By Jim Rowland
Drink The Sea, a new supergroup uniting some of the most acclaimed musicians of the last three decades from bands like REM, Screaming Trees, Queens Of The Stone Age and Mark Lanegan Band, head over to Europe at the end of this month for their first ever ÜK and European tour. Ahead of that, the band’s first two albums, simply titled ‘I’ and ‘II’, have just been released simultaneously.
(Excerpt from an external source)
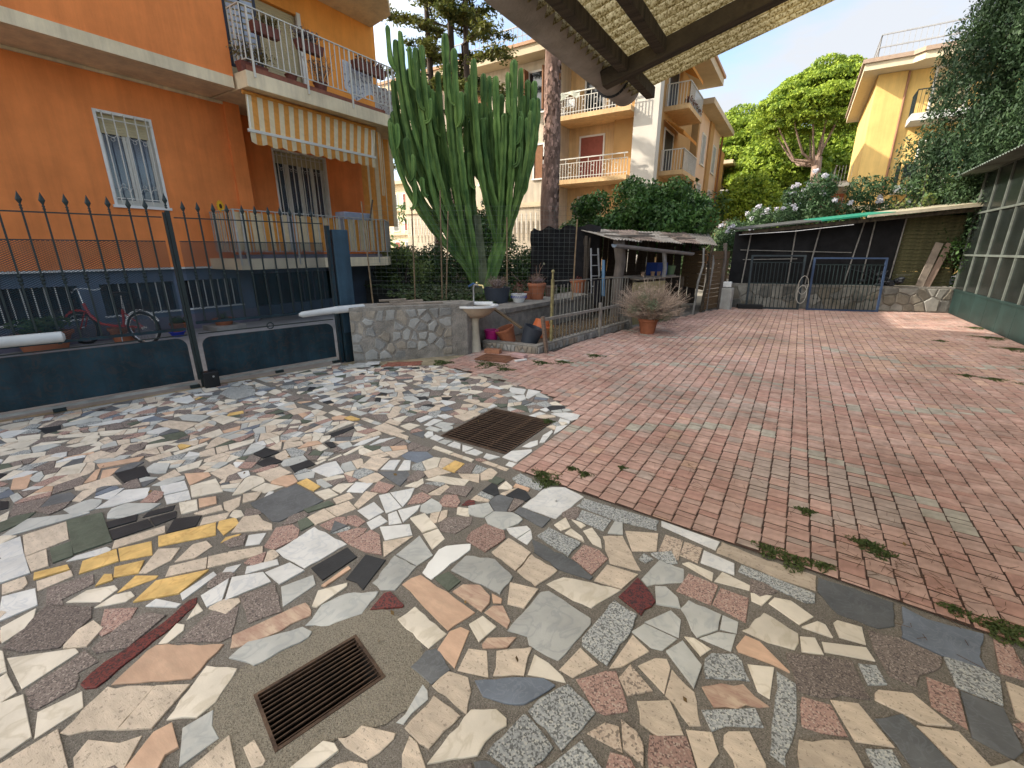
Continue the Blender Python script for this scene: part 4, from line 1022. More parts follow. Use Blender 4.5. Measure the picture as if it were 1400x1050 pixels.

Drink The Sea features Peter Buck (R.E.M.), Barrett Martin (Screaming Trees, Mad Season), Alain Johannes (Eleven, Queens of the Stone Age), Duke Garwood (Mark Lanegan Band), percussionist Lisette Garcia and bassist Abbey Blackwell. Many of these musicians have collaborated before over the years, either in the studio or the live arena, and that vast experience has been pooled together for these debut albums. It’s certainly an unusual move to release two debut albums together, and word has it they have already started on album number three.
Each album contains 11 tracks and exudes the quality, experience and virtuosity of each band member. Utilizing a huge array of different instruments, some unusual and exotic perhaps down to Barrett Martin’s expertise on world music, these albums follow an ethereal, atmospheric, light, spacey, airy and delicate musical path, often quite downbeat.
Most have a deep, mournful vocal delivery, not too far away from that of the great Mark Lanegan, which is perhaps not surprising given most if not all of these musicians would have worked with him. Some tracks, such as the excellent ‘Paredes’ and ‘Sacred Tree’, dispense with a traditional vocal in favour of an almost dreamy chant-like delivery.
Whilst these albums follow a distinct musical path of their own, there are certainly hints of former bands within it, certainly Screaming Trees, Mad Season and the Mark Lanegan Band, whilst Peter Buck’s guitar work remains clearly distinctive.
The upcoming tour will see the band perform songs from these albums along with a few selections from previous bands, accompanied by projected films created by the PBS filmmaker Tad Fettig. The music on these albums certainly lends itself to that kind of visual presentation, so those shows promise to be quite a spectacle.